"Verrücktes Blut" bricht mit Vorurteilen

"Verrücktes Blut" bricht mit Vorurteilen
Das Wiener Theater Garage X zeigt Nurkan Erpulats Stück "Verrücktes Blut". Es ist wie ein PISA-Test mit vorgehaltener Pistole.

Die Angst um die abendländische Zivilisation kann einen schon packen. Diese Angst, die seltsame Blüten treibt. Da sitzen xy Prozent Ausländerkinder – alles Muslime, eh klar – in jeder Schulklasse, scheren sich einen Dreck um unsere Nationaldichter, schimpfen die Lehrerin im knappen Kostüm eine Nutte und nehmen auch noch eine Knarre mit.

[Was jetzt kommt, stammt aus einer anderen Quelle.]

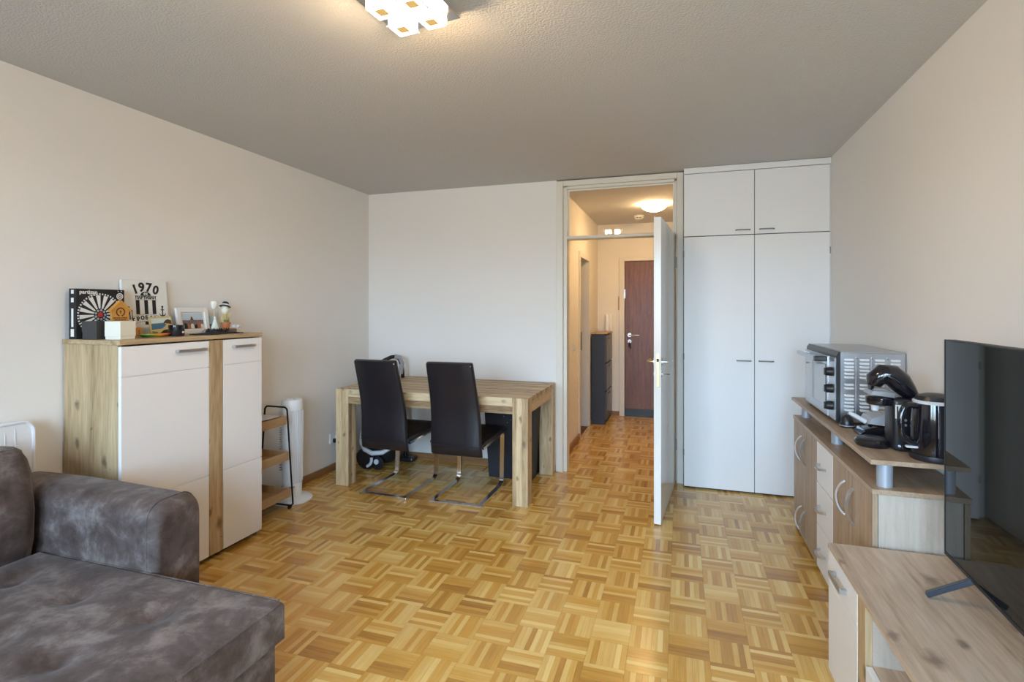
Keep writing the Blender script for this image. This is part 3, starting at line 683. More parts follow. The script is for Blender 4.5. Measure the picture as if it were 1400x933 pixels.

Kein Wunder also, dass die Pädagogin am Rande des Nervenzusammenbruchs sich der Waffe bemächtigt, um die unwilligen Schüler zu zwingen, endlich Schillers "Räuber" zu lesen. PISA mit vorgehaltener Pistole.

Ein Stoff, aus dem Erfolge sind. Erst als im Pariser Banlieue angesiedelter Kinofilm mit Isabelle Adjani, dann als Theaterstück "Verrücktes Blut" von Nurkan Erpulat und Jens Hillje. Erst aufgeführt im Berliner Ballhaus Naunynstraße, Haus der designierten Wiener-Festwochen-Cointendantin Shermin Langhoff, nun in der Wiener Garage X neu inszeniert von Volker Schmidt.

Regisseur Schmidt tut dem vor politischer Korrektheit triefenden Drama gut. Lustvoll dekonstruiert er vermeintlich klare Identitäten (die in Ghana geborene Nancy Mensah-Offei etwa tritt aus der Rolle und erklärt in breitem Oberösterreichisch, dass sie nicht den "Problemschoko" spielen will). Er lässt seine "Türkenmachos" Oktay Günes und Mustafa Kara Heimatlieder singen ("Fein sein, beinander bleiben") – und knickt so Erpulats erhobenen Zeigefinger. Ein glatter Bruch. Von Vorurteilen.